No doubt fans of the two bands will find nothing surprising about a show like this, what with the many times the groups have shared billing and proved themselves viable and exciting live acts years ago. Indeed, long-term diehards may even find these performances take compared to the early days of Deerhunter’s blood-smeared, sundress-clad shenanigans or the Black Lips’ urophagia. But these are groups who have endured all the pitfalls of hype to deliver the goods through their increasingly assured musicianship.

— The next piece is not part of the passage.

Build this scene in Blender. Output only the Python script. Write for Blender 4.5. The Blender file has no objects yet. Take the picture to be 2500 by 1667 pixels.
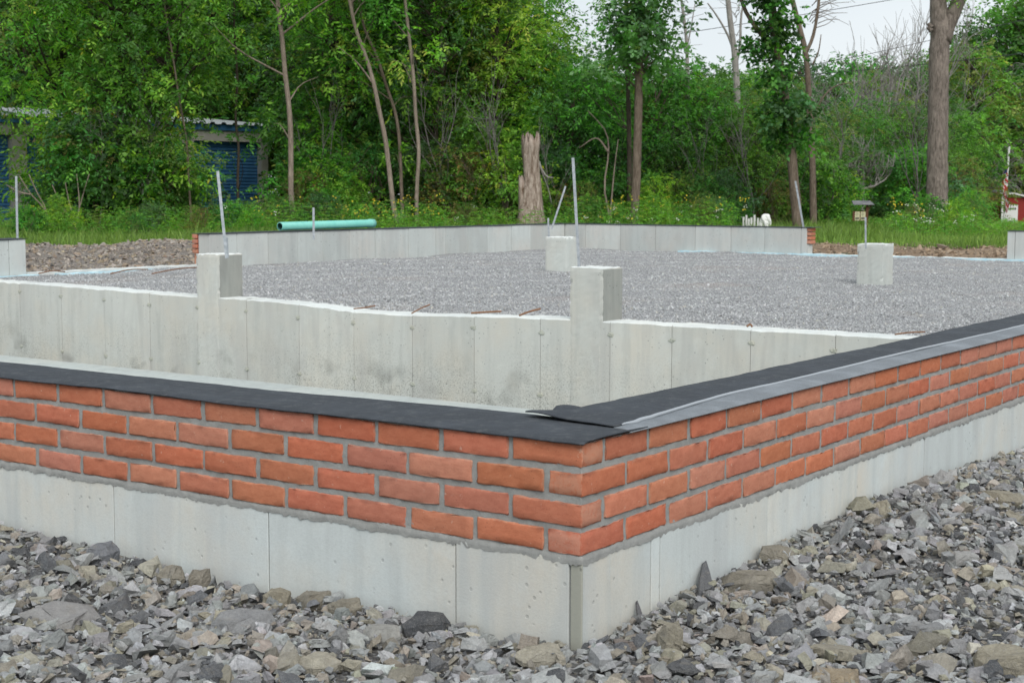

Perhaps the greatest pleasure of the evening was hearing in Deerhunter’s turns toward garage and the Black Lips putting some extra crunch in their riffs a reclamation of the very notion of “Southern rock” from the baggage of good ol’ boy posturing and interminable guitar wanking. This is Southern rock not of the fantasized and fetishized Atlanta burned to the ground by Sherman but of the disjointed, hard-to-classify metropolis that has gradually risen from the ashes in fits and spurts. Gregg Allman once complained that “Southern rock,” with its emphasis on blues and the geographical location that birthed stars like Little Richard and Elvis, was a redundancy in terms, akin to calling it “rock rock.” What Deerhunter and the Black Lips suggested with their set is that by rescuing the regional variant from decline, they may yet save the whole.